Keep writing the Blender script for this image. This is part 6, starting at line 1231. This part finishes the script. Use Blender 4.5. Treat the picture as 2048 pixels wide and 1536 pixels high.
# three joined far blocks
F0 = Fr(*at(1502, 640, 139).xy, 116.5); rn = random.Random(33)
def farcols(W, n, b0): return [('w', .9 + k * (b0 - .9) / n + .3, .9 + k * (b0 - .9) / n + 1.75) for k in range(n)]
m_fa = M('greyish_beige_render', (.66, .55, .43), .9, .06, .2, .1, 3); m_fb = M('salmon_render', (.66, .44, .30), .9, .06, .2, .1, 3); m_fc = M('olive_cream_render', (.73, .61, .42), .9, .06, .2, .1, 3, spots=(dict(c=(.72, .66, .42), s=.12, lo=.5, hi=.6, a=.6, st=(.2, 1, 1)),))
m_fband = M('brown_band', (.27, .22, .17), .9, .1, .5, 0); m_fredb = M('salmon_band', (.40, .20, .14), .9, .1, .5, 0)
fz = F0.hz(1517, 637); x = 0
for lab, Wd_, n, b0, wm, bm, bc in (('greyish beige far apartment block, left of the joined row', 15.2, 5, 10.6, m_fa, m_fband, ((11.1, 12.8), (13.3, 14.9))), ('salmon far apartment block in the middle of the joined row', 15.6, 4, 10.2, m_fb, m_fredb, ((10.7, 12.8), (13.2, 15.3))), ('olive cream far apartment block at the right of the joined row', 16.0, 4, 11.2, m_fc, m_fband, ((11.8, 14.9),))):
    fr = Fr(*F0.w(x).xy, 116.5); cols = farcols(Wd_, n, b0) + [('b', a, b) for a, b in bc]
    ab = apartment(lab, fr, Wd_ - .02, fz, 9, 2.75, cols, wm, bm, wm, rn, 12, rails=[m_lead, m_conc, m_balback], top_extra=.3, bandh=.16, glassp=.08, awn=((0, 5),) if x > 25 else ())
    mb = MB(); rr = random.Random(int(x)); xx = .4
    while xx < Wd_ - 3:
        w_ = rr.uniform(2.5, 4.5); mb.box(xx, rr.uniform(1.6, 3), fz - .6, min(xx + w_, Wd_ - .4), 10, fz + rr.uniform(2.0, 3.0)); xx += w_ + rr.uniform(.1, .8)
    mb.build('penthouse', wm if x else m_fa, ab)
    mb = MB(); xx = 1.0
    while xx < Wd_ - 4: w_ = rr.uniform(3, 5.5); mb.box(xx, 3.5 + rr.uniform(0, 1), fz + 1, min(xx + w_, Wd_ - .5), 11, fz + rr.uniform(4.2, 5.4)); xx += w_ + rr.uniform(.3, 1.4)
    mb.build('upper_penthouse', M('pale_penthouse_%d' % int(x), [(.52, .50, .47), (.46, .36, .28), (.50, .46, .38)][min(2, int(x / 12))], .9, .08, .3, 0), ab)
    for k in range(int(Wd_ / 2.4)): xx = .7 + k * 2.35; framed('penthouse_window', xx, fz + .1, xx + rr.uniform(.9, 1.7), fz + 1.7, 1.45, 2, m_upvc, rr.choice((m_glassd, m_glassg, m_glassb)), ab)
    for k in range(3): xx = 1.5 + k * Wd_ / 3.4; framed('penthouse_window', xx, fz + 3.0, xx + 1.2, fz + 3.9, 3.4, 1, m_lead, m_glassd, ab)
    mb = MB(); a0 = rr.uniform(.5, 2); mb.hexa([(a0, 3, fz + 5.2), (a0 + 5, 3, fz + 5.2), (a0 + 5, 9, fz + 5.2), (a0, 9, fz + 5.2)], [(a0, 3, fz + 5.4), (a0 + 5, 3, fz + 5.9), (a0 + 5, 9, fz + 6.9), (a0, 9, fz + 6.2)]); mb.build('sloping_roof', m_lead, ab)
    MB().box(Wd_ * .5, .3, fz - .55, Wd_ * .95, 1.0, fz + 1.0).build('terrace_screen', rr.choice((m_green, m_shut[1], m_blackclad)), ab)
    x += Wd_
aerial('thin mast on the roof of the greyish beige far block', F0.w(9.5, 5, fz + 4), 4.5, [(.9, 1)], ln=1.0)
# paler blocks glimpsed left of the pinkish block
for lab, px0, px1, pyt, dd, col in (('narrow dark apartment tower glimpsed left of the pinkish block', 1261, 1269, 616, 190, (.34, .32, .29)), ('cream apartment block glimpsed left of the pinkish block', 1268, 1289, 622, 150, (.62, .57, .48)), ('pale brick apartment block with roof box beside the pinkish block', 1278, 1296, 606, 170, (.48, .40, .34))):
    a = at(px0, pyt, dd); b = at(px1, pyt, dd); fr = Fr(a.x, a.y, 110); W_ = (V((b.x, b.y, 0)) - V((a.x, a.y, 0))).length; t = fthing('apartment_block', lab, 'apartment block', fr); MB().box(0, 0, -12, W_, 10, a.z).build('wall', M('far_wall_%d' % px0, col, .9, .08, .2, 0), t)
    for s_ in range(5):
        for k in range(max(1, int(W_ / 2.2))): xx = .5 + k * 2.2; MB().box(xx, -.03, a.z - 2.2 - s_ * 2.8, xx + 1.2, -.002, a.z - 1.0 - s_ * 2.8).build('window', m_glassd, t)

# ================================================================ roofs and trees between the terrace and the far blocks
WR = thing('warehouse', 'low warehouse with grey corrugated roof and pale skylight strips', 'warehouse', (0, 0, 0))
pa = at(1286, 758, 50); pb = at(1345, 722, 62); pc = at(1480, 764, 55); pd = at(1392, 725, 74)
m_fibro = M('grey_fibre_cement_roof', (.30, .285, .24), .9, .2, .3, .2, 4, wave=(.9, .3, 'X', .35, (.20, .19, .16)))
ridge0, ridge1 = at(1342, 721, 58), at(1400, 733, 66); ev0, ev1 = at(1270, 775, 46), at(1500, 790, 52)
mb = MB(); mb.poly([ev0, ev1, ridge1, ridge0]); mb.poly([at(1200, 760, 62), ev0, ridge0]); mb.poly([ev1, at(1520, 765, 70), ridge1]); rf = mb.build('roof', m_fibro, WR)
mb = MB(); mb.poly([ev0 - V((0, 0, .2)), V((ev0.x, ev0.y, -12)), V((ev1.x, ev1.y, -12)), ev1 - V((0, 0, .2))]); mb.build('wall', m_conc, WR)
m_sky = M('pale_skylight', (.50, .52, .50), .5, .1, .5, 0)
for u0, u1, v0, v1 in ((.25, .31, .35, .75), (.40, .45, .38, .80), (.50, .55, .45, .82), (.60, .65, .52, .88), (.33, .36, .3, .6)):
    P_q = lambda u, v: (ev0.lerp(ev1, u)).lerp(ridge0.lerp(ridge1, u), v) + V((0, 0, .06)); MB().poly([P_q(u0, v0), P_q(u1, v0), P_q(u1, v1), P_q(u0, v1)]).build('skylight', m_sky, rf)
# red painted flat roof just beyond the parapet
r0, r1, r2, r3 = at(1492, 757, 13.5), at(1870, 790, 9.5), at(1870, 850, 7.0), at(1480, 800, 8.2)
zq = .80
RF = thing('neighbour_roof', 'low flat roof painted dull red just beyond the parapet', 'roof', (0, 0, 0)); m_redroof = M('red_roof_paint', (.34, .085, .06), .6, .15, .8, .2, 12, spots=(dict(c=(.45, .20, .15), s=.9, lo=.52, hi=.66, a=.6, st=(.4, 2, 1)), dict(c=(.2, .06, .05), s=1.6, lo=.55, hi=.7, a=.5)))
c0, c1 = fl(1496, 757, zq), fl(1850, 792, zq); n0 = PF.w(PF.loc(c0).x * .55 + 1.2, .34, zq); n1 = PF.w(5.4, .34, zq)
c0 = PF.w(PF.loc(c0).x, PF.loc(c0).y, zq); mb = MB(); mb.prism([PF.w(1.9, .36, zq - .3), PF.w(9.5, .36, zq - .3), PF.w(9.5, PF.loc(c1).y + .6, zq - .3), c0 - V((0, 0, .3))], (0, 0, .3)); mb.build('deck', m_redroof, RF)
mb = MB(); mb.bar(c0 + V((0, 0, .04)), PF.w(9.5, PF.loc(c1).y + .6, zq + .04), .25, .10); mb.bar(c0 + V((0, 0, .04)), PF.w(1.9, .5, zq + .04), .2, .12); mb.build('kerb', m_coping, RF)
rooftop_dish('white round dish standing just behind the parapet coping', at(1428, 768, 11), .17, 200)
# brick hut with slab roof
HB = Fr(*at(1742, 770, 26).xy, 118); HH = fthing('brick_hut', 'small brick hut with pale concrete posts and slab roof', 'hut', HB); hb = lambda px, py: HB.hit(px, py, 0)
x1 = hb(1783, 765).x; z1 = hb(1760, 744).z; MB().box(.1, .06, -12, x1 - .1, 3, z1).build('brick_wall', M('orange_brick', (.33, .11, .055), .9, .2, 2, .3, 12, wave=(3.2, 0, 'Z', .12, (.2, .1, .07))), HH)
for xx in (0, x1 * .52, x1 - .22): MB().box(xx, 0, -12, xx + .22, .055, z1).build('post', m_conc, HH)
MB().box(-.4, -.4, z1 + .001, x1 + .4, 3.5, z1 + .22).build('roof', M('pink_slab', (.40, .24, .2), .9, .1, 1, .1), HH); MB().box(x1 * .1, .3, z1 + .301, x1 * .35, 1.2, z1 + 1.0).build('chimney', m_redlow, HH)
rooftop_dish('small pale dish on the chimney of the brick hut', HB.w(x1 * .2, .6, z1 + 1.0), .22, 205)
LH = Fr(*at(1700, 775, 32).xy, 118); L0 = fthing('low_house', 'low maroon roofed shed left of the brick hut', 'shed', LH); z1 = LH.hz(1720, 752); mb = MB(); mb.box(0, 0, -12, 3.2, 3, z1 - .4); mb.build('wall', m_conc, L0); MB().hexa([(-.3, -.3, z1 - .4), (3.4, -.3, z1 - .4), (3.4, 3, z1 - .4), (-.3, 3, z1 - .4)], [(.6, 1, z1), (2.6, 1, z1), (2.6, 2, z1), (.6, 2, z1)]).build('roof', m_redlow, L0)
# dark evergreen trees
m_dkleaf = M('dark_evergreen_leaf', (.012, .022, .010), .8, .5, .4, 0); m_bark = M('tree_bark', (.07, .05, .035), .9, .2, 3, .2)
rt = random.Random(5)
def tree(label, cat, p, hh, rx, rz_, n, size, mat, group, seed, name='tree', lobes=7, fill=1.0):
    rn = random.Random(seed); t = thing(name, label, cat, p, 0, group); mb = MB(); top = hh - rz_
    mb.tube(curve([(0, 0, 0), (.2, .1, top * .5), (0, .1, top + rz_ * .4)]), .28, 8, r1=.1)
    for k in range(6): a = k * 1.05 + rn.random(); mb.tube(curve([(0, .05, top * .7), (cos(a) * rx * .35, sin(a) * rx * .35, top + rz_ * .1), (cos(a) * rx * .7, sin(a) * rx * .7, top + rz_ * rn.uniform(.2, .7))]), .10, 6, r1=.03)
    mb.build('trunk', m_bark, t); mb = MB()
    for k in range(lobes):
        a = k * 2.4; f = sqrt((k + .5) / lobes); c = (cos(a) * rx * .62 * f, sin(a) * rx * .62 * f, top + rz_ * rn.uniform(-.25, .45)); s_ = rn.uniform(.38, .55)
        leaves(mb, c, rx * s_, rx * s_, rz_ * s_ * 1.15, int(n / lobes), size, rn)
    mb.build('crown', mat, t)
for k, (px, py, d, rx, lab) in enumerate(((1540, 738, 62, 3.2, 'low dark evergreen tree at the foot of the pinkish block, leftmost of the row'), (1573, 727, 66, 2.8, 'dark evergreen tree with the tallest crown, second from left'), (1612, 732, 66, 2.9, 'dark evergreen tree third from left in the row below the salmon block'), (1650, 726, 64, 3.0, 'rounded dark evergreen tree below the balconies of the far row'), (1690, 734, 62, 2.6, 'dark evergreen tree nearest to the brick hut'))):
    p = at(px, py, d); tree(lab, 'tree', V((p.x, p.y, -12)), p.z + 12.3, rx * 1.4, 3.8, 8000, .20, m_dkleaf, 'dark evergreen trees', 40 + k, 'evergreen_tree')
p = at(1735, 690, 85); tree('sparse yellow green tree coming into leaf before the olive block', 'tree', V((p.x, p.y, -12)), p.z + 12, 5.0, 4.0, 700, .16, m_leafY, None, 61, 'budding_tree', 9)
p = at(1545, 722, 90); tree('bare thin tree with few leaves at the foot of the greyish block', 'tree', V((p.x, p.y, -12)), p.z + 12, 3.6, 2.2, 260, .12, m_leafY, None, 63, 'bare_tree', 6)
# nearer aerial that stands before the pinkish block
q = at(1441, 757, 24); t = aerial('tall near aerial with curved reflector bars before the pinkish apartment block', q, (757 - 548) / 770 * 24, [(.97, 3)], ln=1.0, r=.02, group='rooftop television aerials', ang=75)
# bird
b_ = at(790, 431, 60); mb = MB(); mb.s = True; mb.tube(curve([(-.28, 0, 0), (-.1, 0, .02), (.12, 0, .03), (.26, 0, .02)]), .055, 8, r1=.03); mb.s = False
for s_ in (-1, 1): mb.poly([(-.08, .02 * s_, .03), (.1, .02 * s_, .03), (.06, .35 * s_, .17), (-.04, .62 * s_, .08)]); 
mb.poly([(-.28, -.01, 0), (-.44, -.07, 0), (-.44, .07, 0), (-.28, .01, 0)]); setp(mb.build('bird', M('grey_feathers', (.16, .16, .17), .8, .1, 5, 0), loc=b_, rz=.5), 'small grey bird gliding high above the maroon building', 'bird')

----

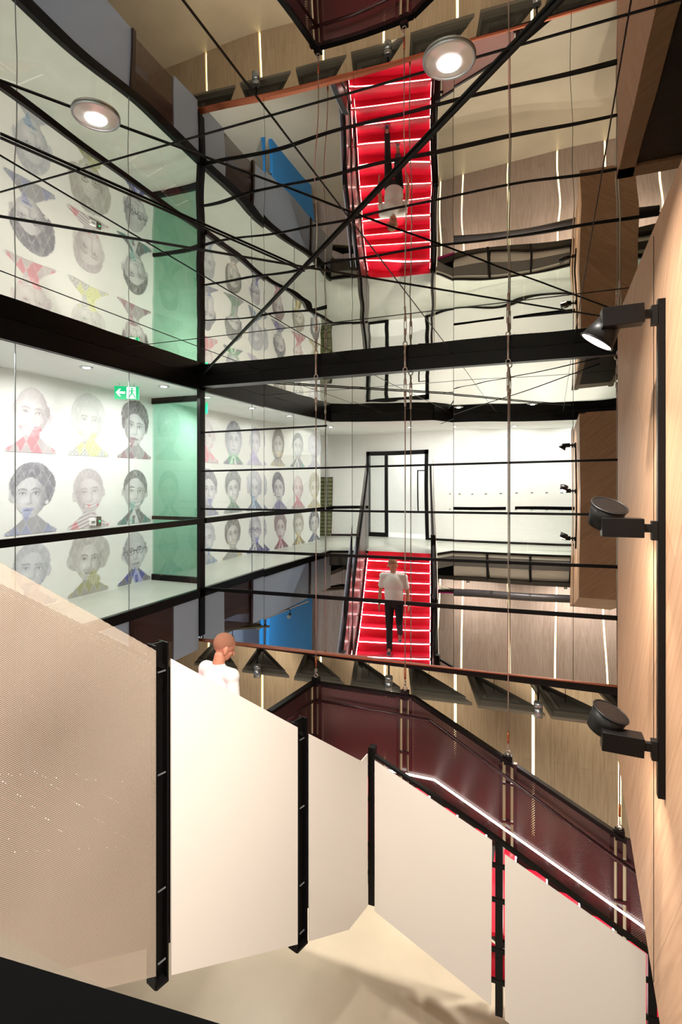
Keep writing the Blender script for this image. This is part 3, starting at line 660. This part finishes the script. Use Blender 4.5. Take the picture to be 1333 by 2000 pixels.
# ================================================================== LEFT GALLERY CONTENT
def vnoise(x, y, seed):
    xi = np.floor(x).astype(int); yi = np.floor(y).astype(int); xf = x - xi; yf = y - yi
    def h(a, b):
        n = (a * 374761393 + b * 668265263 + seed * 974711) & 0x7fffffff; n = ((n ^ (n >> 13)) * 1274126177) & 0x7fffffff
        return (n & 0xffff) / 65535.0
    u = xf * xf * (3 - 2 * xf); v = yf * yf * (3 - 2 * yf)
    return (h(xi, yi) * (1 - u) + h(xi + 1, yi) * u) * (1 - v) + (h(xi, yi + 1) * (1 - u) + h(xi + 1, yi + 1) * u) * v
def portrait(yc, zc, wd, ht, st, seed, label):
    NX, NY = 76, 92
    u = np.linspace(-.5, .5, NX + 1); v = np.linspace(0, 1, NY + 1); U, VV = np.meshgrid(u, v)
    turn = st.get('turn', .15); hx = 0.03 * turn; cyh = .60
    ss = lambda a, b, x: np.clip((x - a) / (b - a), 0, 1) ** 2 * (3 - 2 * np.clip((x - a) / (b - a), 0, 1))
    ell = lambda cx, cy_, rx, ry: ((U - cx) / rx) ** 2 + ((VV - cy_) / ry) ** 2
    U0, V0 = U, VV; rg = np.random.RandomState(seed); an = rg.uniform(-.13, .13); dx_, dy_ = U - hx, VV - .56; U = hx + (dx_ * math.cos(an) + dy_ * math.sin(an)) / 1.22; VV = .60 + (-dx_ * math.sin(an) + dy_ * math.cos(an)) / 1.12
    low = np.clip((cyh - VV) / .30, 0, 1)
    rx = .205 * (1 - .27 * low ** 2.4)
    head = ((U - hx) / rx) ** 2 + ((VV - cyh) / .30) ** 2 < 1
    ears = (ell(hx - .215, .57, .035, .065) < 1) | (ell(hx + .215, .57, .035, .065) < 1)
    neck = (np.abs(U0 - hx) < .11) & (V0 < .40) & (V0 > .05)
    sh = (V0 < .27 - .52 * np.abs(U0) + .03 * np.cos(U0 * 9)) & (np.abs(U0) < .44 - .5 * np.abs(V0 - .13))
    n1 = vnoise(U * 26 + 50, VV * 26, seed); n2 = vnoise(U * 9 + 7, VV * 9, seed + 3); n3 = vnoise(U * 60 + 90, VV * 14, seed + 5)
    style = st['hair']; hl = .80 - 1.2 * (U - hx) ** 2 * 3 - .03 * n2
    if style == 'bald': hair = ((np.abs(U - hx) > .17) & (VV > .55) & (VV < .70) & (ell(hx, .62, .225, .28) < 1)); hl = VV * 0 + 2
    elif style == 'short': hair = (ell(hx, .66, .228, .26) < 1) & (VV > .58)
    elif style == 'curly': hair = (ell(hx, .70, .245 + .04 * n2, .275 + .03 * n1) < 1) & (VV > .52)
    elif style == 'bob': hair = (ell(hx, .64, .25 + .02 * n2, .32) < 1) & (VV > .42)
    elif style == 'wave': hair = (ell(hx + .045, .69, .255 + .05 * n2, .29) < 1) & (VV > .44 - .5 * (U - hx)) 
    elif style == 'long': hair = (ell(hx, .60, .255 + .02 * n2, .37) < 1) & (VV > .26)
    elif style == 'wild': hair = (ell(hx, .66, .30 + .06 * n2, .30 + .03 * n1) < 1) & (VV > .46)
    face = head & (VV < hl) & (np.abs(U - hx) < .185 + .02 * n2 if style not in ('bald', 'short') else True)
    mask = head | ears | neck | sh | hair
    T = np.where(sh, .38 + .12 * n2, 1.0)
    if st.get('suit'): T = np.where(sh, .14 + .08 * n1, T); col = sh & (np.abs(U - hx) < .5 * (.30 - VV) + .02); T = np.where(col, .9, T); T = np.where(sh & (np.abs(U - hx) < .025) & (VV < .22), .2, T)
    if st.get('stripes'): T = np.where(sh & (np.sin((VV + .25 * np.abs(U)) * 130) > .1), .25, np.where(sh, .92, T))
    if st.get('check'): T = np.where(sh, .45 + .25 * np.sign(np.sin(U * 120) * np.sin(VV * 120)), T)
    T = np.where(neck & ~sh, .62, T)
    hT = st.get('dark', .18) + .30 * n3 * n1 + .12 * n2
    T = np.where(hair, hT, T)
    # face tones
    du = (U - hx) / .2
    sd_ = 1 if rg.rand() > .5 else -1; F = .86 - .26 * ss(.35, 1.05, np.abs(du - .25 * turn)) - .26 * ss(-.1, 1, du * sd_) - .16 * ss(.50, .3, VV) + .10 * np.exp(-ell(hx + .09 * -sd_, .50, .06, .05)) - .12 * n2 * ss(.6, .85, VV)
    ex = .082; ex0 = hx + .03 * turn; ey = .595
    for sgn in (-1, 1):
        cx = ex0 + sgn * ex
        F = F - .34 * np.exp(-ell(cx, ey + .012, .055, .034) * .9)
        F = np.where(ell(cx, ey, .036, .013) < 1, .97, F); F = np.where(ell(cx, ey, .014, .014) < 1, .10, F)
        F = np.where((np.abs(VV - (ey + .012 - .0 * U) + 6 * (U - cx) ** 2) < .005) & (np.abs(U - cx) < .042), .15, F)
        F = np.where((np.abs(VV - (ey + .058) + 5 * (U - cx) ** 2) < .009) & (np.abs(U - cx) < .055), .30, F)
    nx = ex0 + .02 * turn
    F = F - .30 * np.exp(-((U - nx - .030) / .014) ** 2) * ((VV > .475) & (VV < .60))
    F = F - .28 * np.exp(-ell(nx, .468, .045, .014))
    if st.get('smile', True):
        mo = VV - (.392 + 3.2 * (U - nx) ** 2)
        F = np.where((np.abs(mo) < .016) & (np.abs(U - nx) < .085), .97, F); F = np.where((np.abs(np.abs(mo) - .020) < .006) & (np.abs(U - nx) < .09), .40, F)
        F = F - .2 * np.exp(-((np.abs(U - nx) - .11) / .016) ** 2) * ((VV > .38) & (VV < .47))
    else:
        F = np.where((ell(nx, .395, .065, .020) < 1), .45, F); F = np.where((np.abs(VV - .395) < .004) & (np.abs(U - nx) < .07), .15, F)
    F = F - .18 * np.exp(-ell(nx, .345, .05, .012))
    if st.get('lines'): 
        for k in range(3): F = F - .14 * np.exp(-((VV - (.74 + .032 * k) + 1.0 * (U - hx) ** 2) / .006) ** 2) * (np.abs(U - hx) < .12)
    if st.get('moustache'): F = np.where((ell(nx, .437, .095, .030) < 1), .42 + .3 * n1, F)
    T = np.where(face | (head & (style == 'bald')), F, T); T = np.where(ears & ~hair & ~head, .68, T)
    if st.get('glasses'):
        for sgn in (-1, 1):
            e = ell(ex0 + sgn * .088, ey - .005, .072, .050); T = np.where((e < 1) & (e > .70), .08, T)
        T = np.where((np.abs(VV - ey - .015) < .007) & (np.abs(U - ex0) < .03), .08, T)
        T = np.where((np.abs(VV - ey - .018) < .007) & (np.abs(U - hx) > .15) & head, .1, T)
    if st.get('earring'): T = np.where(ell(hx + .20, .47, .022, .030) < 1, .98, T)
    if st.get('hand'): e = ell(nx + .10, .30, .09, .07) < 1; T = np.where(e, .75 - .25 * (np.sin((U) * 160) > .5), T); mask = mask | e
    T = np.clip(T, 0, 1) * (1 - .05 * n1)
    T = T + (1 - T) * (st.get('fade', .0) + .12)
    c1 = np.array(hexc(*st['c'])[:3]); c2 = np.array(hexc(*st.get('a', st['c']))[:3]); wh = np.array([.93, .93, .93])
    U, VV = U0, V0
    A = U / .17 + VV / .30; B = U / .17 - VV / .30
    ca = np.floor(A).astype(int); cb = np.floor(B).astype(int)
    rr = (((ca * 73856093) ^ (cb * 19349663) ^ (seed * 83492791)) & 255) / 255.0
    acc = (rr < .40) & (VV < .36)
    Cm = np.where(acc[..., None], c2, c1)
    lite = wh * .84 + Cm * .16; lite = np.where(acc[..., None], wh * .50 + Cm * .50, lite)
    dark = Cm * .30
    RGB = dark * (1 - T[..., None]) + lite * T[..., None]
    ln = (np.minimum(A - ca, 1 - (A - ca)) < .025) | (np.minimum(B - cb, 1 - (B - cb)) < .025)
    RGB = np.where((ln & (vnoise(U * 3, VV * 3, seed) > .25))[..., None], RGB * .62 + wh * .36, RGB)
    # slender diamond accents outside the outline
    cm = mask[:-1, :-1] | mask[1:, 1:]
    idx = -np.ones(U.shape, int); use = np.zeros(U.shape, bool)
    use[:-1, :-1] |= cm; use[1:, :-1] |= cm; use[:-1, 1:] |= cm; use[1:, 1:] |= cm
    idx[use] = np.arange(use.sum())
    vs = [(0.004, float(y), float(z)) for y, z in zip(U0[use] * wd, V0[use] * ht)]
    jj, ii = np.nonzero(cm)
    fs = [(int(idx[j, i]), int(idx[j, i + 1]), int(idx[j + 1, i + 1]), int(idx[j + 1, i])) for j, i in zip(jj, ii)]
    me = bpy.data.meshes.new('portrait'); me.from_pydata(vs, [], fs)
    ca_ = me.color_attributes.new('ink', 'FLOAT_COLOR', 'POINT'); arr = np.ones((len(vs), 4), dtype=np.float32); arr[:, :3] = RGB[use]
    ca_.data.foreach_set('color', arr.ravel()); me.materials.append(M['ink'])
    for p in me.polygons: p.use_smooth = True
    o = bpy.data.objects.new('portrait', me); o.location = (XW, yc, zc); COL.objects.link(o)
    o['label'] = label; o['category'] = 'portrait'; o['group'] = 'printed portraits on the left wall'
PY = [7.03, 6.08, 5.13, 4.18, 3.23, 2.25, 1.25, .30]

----

Task prompt. List all lines above in which the string "writing" appears.

The answer.
Keep writing the Blender script for this image. This is part 6, starting at line 1231. This part finishes the script. Use Blender 4.5. Treat the picture as 2048 pixels wide and 1536 pixels high.
Keep writing the Blender script for this image. This is part 3, starting at line 660. This part finishes the script. Use Blender 4.5. Take the picture to be 1333 by 2000 pixels.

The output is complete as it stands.